Cherry tomatoes. (ISU Extension photo)

Many Iowans are now harvesting vegetables from their gardens and while our moms or grandmothers may have used pressure cookers to can them in jars, today, preserving the bounty is much easier.

Food safety specialist Barbara Ingham says chopping and stewing your tomatoes before freezing them is the quickest and simplest way to store your harvest. “They come out of the crockpot kind of looking like what I would find in the grocery store in those nice 15-ounce cans,” Ingham says, “and then I freeze them in freezer bags once they’re cooled in those roughly two cup, 15-ounce quantities.”
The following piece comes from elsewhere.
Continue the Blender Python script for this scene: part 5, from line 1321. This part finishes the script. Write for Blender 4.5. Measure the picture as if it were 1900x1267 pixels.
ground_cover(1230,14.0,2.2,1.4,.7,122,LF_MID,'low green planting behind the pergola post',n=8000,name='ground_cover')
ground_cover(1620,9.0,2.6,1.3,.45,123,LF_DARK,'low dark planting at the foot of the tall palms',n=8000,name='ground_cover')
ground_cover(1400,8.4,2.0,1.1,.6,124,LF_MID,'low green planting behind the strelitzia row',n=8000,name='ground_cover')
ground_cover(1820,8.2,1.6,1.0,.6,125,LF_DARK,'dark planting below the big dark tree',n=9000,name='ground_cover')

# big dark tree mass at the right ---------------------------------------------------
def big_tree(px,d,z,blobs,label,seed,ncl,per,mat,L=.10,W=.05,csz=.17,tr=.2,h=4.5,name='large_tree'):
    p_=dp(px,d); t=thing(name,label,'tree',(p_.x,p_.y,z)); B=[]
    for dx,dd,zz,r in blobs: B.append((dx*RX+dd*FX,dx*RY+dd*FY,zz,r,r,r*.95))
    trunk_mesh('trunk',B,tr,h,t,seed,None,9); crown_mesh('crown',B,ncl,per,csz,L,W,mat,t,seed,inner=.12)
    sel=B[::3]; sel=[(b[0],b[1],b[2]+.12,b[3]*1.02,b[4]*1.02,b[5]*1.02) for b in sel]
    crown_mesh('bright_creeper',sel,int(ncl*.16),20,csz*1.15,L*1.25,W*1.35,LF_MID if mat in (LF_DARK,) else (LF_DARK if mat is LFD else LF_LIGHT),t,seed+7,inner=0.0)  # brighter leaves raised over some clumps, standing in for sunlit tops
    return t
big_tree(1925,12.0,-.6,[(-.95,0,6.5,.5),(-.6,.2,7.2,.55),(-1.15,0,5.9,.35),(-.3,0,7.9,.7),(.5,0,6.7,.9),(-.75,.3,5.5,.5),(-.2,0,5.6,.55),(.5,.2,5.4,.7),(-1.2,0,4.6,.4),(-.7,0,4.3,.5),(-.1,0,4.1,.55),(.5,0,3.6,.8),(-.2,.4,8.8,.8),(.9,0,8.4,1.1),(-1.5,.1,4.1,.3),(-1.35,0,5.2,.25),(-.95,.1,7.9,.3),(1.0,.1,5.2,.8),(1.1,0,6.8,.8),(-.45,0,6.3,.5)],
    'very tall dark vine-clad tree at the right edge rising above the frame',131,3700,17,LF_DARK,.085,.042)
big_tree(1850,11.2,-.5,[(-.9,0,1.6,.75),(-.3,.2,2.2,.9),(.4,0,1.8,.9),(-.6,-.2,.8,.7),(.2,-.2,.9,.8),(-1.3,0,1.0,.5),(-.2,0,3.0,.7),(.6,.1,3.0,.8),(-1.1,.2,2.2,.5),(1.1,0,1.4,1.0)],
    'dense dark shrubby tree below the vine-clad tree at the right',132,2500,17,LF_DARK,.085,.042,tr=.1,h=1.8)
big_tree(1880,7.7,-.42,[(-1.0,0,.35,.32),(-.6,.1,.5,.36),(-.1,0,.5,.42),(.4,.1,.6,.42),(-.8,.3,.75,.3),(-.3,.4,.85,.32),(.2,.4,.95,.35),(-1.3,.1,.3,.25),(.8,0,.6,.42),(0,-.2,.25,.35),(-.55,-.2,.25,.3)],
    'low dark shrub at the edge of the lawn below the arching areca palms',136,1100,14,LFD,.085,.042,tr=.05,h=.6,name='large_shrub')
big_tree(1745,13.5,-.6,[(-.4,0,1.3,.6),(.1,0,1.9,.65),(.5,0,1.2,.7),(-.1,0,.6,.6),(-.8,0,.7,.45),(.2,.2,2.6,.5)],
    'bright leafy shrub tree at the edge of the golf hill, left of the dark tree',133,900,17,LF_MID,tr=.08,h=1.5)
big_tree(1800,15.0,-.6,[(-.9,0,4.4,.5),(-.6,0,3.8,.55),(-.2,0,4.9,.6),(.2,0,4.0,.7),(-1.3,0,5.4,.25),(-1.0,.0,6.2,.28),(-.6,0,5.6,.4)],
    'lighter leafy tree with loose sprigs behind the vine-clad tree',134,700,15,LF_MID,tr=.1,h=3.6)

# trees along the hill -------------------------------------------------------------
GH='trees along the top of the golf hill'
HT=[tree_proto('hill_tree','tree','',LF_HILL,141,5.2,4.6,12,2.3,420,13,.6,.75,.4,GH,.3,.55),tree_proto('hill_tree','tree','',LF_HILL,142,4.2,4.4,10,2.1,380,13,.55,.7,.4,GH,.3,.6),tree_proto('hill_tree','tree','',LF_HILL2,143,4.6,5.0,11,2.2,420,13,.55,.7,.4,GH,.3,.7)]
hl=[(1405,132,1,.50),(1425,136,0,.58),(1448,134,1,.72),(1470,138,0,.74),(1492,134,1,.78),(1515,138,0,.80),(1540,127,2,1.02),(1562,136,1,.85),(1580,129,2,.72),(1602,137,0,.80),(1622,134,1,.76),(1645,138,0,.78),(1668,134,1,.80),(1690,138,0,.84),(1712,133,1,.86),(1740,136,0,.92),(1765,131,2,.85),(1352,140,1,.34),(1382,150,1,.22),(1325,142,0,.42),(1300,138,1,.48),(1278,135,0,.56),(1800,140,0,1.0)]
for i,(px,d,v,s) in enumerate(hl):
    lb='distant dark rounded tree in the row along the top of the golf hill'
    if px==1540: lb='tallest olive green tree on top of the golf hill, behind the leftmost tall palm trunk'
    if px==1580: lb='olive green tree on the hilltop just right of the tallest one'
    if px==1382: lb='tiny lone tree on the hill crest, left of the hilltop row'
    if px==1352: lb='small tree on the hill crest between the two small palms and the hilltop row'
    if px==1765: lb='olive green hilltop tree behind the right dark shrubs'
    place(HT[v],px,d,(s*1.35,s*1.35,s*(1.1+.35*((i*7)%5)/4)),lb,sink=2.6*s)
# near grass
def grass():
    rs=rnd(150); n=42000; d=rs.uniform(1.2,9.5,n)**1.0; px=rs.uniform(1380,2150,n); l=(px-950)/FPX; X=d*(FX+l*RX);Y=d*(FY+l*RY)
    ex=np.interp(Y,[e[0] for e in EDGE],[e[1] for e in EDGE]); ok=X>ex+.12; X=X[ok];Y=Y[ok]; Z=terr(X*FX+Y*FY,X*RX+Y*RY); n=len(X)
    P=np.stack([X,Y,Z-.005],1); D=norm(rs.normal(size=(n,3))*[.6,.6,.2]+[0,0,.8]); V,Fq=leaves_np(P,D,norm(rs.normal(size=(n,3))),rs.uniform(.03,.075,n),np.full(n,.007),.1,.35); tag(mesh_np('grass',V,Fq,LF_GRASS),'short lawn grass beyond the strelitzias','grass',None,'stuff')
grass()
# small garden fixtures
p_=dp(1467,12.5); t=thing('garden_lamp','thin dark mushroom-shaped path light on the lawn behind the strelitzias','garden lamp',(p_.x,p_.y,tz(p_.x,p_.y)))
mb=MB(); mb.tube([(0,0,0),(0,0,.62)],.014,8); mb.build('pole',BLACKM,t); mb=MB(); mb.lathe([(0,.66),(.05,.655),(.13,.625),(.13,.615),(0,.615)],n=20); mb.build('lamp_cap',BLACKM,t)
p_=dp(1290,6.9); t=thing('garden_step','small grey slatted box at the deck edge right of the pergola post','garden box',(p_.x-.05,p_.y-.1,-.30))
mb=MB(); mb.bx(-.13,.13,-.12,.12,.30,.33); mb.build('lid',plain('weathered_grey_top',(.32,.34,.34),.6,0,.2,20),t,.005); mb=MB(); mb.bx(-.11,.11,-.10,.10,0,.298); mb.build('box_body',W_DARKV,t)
Ingham says if you blanch and then freeze your corn, squash, and tomatoes before popping them in the freezer, they’ll last you for a good long while. “In the freezer, they’re safe indefinitely but we generally say about a year,” Ingham says. “This time of year, we’re looking to refill our freezer, so we hope that what was placed in the freezer last year is out of there.”

Ingham says when it comes to corn, you’ll just need a sharp knife. “It’s actually going to be a lot quicker if you can take the corn off the cob,” she says, “and just take those kernels and cook them, blanch them relatively quickly a couple of minutes in boiling water.”

Don’t stack up freshly blanched food in the freezer. Instead, she says to spread the packages around on the freezer racks so the food can freeze quickly to lock in the flavors.